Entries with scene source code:
----

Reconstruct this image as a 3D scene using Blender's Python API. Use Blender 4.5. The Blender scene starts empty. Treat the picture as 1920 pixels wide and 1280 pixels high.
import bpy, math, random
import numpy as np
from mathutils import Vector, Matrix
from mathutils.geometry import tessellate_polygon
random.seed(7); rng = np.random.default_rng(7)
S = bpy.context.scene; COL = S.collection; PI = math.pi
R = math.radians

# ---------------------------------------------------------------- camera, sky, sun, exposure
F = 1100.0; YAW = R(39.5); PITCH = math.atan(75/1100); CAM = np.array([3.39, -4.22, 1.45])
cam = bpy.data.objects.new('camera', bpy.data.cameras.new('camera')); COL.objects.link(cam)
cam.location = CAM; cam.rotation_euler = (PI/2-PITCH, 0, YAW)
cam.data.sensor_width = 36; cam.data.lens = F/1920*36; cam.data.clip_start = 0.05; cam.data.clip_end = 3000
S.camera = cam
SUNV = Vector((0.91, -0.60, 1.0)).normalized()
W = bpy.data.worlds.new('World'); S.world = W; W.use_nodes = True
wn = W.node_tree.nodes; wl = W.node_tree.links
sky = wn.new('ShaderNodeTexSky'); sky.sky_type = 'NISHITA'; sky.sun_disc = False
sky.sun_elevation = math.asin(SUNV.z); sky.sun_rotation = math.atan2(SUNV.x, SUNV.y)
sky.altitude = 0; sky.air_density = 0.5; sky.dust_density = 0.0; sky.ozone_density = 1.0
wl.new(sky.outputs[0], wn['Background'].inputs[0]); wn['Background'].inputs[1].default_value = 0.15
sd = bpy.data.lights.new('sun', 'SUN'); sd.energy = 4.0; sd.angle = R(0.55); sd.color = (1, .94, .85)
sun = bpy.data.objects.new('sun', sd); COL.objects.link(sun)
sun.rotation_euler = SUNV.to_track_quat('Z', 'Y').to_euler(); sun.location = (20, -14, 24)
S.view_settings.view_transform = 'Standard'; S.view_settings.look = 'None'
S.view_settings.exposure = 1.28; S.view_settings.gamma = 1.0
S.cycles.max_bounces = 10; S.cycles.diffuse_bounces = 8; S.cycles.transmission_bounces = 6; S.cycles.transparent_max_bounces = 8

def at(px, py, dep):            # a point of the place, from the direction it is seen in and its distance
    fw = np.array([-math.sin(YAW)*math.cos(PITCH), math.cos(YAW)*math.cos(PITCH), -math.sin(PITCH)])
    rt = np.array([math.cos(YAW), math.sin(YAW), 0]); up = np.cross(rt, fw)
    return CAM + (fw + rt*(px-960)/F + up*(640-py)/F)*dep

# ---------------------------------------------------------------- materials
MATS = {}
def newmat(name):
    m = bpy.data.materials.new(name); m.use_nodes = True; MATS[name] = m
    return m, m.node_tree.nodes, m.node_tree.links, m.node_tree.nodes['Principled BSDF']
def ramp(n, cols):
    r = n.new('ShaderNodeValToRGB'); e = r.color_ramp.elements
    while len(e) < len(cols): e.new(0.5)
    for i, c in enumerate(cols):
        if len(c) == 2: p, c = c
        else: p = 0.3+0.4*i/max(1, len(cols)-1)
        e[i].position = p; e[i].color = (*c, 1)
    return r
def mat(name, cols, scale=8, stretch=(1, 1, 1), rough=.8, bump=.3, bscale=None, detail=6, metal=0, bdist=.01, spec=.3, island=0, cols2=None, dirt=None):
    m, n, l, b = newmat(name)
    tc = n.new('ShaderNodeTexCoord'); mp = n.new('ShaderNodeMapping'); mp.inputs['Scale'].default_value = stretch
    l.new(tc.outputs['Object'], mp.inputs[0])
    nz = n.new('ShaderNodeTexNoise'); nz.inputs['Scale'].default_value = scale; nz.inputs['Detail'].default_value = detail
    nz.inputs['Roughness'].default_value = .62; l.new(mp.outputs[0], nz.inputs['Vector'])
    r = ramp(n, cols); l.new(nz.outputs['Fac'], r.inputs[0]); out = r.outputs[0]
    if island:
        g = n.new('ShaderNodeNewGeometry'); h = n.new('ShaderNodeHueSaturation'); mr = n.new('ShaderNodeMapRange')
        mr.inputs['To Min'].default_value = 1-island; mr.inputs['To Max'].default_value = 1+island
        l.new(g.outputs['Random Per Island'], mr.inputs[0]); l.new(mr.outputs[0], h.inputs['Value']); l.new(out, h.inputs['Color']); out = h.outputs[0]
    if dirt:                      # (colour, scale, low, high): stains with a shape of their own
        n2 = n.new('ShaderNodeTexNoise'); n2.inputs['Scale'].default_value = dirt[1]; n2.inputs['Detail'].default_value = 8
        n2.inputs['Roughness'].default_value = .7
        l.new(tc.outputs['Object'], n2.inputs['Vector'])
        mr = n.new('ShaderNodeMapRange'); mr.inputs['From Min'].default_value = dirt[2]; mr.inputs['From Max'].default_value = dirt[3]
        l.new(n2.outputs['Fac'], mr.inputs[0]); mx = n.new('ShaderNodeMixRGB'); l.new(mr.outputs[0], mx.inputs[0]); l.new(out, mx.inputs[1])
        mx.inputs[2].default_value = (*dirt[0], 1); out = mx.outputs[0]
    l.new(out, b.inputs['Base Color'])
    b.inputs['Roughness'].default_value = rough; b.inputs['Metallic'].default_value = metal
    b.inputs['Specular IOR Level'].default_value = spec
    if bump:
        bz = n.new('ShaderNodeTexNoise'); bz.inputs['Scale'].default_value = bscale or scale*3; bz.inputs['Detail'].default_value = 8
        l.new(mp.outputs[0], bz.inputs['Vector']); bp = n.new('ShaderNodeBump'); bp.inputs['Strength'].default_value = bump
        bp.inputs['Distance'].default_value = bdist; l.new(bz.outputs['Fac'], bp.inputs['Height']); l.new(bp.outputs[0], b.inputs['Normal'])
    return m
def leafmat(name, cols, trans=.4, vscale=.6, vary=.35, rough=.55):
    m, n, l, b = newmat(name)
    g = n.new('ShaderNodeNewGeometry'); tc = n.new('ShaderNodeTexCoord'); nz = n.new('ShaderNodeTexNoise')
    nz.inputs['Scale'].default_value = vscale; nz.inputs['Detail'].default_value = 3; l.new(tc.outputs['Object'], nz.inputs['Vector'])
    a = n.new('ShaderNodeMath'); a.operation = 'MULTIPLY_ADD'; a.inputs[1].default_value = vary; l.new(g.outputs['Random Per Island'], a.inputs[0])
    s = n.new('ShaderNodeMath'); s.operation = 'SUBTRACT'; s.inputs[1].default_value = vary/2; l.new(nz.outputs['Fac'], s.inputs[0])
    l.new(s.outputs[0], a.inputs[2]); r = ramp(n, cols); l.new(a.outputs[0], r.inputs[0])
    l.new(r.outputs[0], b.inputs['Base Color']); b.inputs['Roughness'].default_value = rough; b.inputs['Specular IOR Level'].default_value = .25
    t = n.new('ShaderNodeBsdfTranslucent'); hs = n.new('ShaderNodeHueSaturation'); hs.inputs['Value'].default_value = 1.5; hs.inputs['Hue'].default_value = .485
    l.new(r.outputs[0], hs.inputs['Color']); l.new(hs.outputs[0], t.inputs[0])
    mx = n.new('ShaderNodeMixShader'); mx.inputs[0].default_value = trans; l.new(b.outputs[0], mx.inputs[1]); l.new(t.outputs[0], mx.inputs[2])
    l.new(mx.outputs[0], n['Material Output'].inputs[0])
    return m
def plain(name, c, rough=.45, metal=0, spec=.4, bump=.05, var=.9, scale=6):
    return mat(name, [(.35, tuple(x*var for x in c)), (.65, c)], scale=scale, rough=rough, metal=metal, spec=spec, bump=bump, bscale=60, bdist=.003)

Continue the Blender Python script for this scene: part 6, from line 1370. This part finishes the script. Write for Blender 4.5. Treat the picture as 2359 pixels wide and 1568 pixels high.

----

REQUIREMENTS: Restate every entry word for word.

SOLVED PROBLEM:
Reconstruct this image as a 3D scene using Blender's Python API. Use Blender 4.5. The Blender scene starts empty. Treat the picture as 1920 pixels wide and 1280 pixels high.
import bpy, math, random
import numpy as np
from mathutils import Vector, Matrix
from mathutils.geometry import tessellate_polygon
random.seed(7); rng = np.random.default_rng(7)
S = bpy.context.scene; COL = S.collection; PI = math.pi
R = math.radians

# ---------------------------------------------------------------- camera, sky, sun, exposure
F = 1100.0; YAW = R(39.5); PITCH = math.atan(75/1100); CAM = np.array([3.39, -4.22, 1.45])
cam = bpy.data.objects.new('camera', bpy.data.cameras.new('camera')); COL.objects.link(cam)
cam.location = CAM; cam.rotation_euler = (PI/2-PITCH, 0, YAW)
cam.data.sensor_width = 36; cam.data.lens = F/1920*36; cam.data.clip_start = 0.05; cam.data.clip_end = 3000
S.camera = cam
SUNV = Vector((0.91, -0.60, 1.0)).normalized()
W = bpy.data.worlds.new('World'); S.world = W; W.use_nodes = True
wn = W.node_tree.nodes; wl = W.node_tree.links
sky = wn.new('ShaderNodeTexSky'); sky.sky_type = 'NISHITA'; sky.sun_disc = False
sky.sun_elevation = math.asin(SUNV.z); sky.sun_rotation = math.atan2(SUNV.x, SUNV.y)
sky.altitude = 0; sky.air_density = 0.5; sky.dust_density = 0.0; sky.ozone_density = 1.0
wl.new(sky.outputs[0], wn['Background'].inputs[0]); wn['Background'].inputs[1].default_value = 0.15
sd = bpy.data.lights.new('sun', 'SUN'); sd.energy = 4.0; sd.angle = R(0.55); sd.color = (1, .94, .85)
sun = bpy.data.objects.new('sun', sd); COL.objects.link(sun)
sun.rotation_euler = SUNV.to_track_quat('Z', 'Y').to_euler(); sun.location = (20, -14, 24)
S.view_settings.view_transform = 'Standard'; S.view_settings.look = 'None'
S.view_settings.exposure = 1.28; S.view_settings.gamma = 1.0
S.cycles.max_bounces = 10; S.cycles.diffuse_bounces = 8; S.cycles.transmission_bounces = 6; S.cycles.transparent_max_bounces = 8

def at(px, py, dep):            # a point of the place, from the direction it is seen in and its distance
    fw = np.array([-math.sin(YAW)*math.cos(PITCH), math.cos(YAW)*math.cos(PITCH), -math.sin(PITCH)])
    rt = np.array([math.cos(YAW), math.sin(YAW), 0]); up = np.cross(rt, fw)
    return CAM + (fw + rt*(px-960)/F + up*(640-py)/F)*dep

# ---------------------------------------------------------------- materials
MATS = {}
def newmat(name):
    m = bpy.data.materials.new(name); m.use_nodes = True; MATS[name] = m
    return m, m.node_tree.nodes, m.node_tree.links, m.node_tree.nodes['Principled BSDF']
def ramp(n, cols):
    r = n.new('ShaderNodeValToRGB'); e = r.color_ramp.elements
    while len(e) < len(cols): e.new(0.5)
    for i, c in enumerate(cols):
        if len(c) == 2: p, c = c
        else: p = 0.3+0.4*i/max(1, len(cols)-1)
        e[i].position = p; e[i].color = (*c, 1)
    return r
def mat(name, cols, scale=8, stretch=(1, 1, 1), rough=.8, bump=.3, bscale=None, detail=6, metal=0, bdist=.01, spec=.3, island=0, cols2=None, dirt=None):
    m, n, l, b = newmat(name)
    tc = n.new('ShaderNodeTexCoord'); mp = n.new('ShaderNodeMapping'); mp.inputs['Scale'].default_value = stretch
    l.new(tc.outputs['Object'], mp.inputs[0])
    nz = n.new('ShaderNodeTexNoise'); nz.inputs['Scale'].default_value = scale; nz.inputs['Detail'].default_value = detail
    nz.inputs['Roughness'].default_value = .62; l.new(mp.outputs[0], nz.inputs['Vector'])
    r = ramp(n, cols); l.new(nz.outputs['Fac'], r.inputs[0]); out = r.outputs[0]
    if island:
        g = n.new('ShaderNodeNewGeometry'); h = n.new('ShaderNodeHueSaturation'); mr = n.new('ShaderNodeMapRange')
        mr.inputs['To Min'].default_value = 1-island; mr.inputs['To Max'].default_value = 1+island
        l.new(g.outputs['Random Per Island'], mr.inputs[0]); l.new(mr.outputs[0], h.inputs['Value']); l.new(out, h.inputs['Color']); out = h.outputs[0]
    if dirt:                      # (colour, scale, low, high): stains with a shape of their own
        n2 = n.new('ShaderNodeTexNoise'); n2.inputs['Scale'].default_value = dirt[1]; n2.inputs['Detail'].default_value = 8
        n2.inputs['Roughness'].default_value = .7
        l.new(tc.outputs['Object'], n2.inputs['Vector'])
        mr = n.new('ShaderNodeMapRange'); mr.inputs['From Min'].default_value = dirt[2]; mr.inputs['From Max'].default_value = dirt[3]
        l.new(n2.outputs['Fac'], mr.inputs[0]); mx = n.new('ShaderNodeMixRGB'); l.new(mr.outputs[0], mx.inputs[0]); l.new(out, mx.inputs[1])
        mx.inputs[2].default_value = (*dirt[0], 1); out = mx.outputs[0]
    l.new(out, b.inputs['Base Color'])
    b.inputs['Roughness'].default_value = rough; b.inputs['Metallic'].default_value = metal
    b.inputs['Specular IOR Level'].default_value = spec
    if bump:
        bz = n.new('ShaderNodeTexNoise'); bz.inputs['Scale'].default_value = bscale or scale*3; bz.inputs['Detail'].default_value = 8
        l.new(mp.outputs[0], bz.inputs['Vector']); bp = n.new('ShaderNodeBump'); bp.inputs['Strength'].default_value = bump
        bp.inputs['Distance'].default_value = bdist; l.new(bz.outputs['Fac'], bp.inputs['Height']); l.new(bp.outputs[0], b.inputs['Normal'])
    return m
def leafmat(name, cols, trans=.4, vscale=.6, vary=.35, rough=.55):
    m, n, l, b = newmat(name)
    g = n.new('ShaderNodeNewGeometry'); tc = n.new('ShaderNodeTexCoord'); nz = n.new('ShaderNodeTexNoise')
    nz.inputs['Scale'].default_value = vscale; nz.inputs['Detail'].default_value = 3; l.new(tc.outputs['Object'], nz.inputs['Vector'])
    a = n.new('ShaderNodeMath'); a.operation = 'MULTIPLY_ADD'; a.inputs[1].default_value = vary; l.new(g.outputs['Random Per Island'], a.inputs[0])
    s = n.new('ShaderNodeMath'); s.operation = 'SUBTRACT'; s.inputs[1].default_value = vary/2; l.new(nz.outputs['Fac'], s.inputs[0])
    l.new(s.outputs[0], a.inputs[2]); r = ramp(n, cols); l.new(a.outputs[0], r.inputs[0])
    l.new(r.outputs[0], b.inputs['Base Color']); b.inputs['Roughness'].default_value = rough; b.inputs['Specular IOR Level'].default_value = .25
    t = n.new('ShaderNodeBsdfTranslucent'); hs = n.new('ShaderNodeHueSaturation'); hs.inputs['Value'].default_value = 1.5; hs.inputs['Hue'].default_value = .485
    l.new(r.outputs[0], hs.inputs['Color']); l.new(hs.outputs[0], t.inputs[0])
    mx = n.new('ShaderNodeMixShader'); mx.inputs[0].default_value = trans; l.new(b.outputs[0], mx.inputs[1]); l.new(t.outputs[0], mx.inputs[2])
    l.new(mx.outputs[0], n['Material Output'].inputs[0])
    return m
def plain(name, c, rough=.45, metal=0, spec=.4, bump=.05, var=.9, scale=6):
    return mat(name, [(.35, tuple(x*var for x in c)), (.65, c)], scale=scale, rough=rough, metal=metal, spec=spec, bump=bump, bscale=60, bdist=.003)

Continue the Blender Python script for this scene: part 6, from line 1370. This part finishes the script. Write for Blender 4.5. Treat the picture as 2359 pixels wide and 1568 pixels high.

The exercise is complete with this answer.